Voor het op 3 juni 1971 te Luxemburg tot stand gekomen Protocol betreffende de uitlegging door het Hof van Justitie van het Verdrag van 27 september 1968 betreffende de rechterlijke bevoegdheid en de tenuitvoerlegging van beslissingen in burgerlijke en handelszaken zie ook Trb. 1999, 100.

Voor het op 9 oktober 1978 te Luxemburg tot stand gekomen Verdrag inzake de toetreding van het Koninkrijk Denemarken, Ierland en het Verenigd Koninkrijk van Groot-Brittannië en Noord-Ierland tot het hogergenoemde Verdrag van 1968, alsmede tot het hogergenoemde Protocol van 1971 zie Trb. 1999, 101.

Voor het op 25 oktober 1982 te Luxemburg tot stand gekomen Verdrag inzake de toetreding van de Helleense Republiek tot het hogergenoemde Verdrag van 1968, alsmede tot het hogergenoemde Protocol van 1971 zie ook Trb. 1999, 102.

Voor het op 16 september 1988 te Lugano tot stand gekomen Verdrag betreffende de rechterlijke bevoegdheid en de tenuitvoerlegging van beslissingen in burgerlijke en handelszaken zie ook Trb. 1998, 73.

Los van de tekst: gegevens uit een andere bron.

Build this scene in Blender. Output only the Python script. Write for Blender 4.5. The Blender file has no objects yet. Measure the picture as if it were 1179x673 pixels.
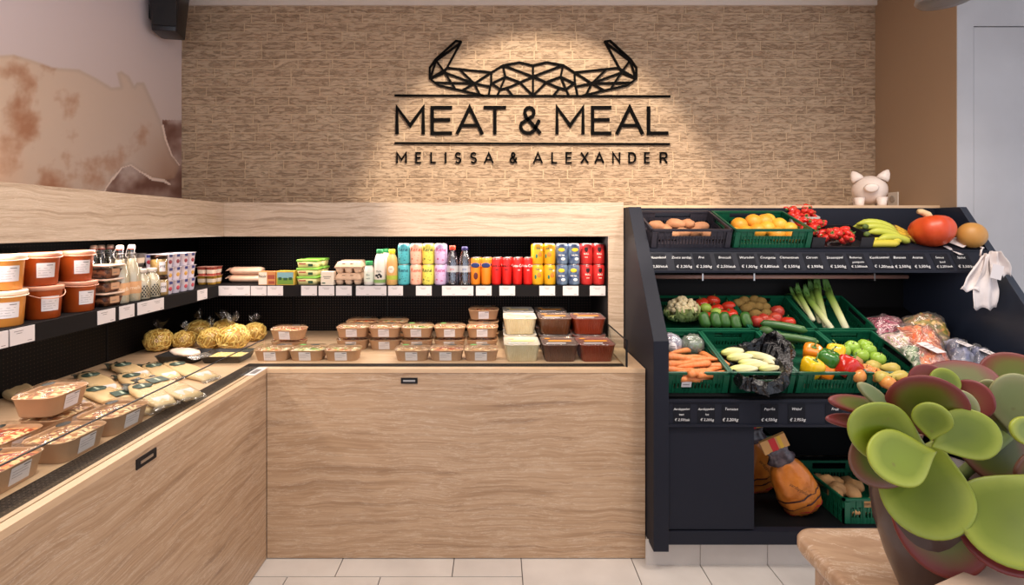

Voor het op 26 mei 1989 te San Sebastian tot stand gekomen Verdrag inzake de toetreding van het Koninkrijk Spanje en de Portugese Republiek tot het hogergenoemde Verdrag van 1968, alsmede tot het hogergenoemde Protocol van 1971 zie ook Trb. 1999, 103.

Uitgegeven de eenentwintigste juni 1999

De Minister van Buitenlandse Zaken,

J. J. VAN AARTSEN


XNoot
1

Onder de verklaring dat het Verdrag vooralsnog niet van toepassing zal zijn op de Faeroer en Groenland.

XNoot
2

Onder de volgende verklaring met betrekking tot artikel IV, tweede alinea, van het aan het Verdrag gehechte Protocol:

«La République d'Autriche déclare que les actes judiciaires et extra-judiciaires dressés sur le territoire d'un Etat contractant autre que l'Autriche et qui doivent être notifiés ou signifiés à des personnes se trouvant sur le territoire de la République d'Autriche ne peuvent pas être envoyés directement par les officiers ministériels de l'Etat où les actes ont été dressés aux officiers ministériels de la République d'Autriche.».

XNoot
3

Onder de volgende verklaring:

«La Suède n'accepte pas la procédure décrite à l'article IV, deuxième alinéa, du Protocole, selon laquelle les actes peuvent aussi être envoyés directement par les officiers ministériels de l'Etat où les actes sont dressés aux officiers ministériels de l'Etat sur le territoire duquel se trouve le destinataire de l'acte.».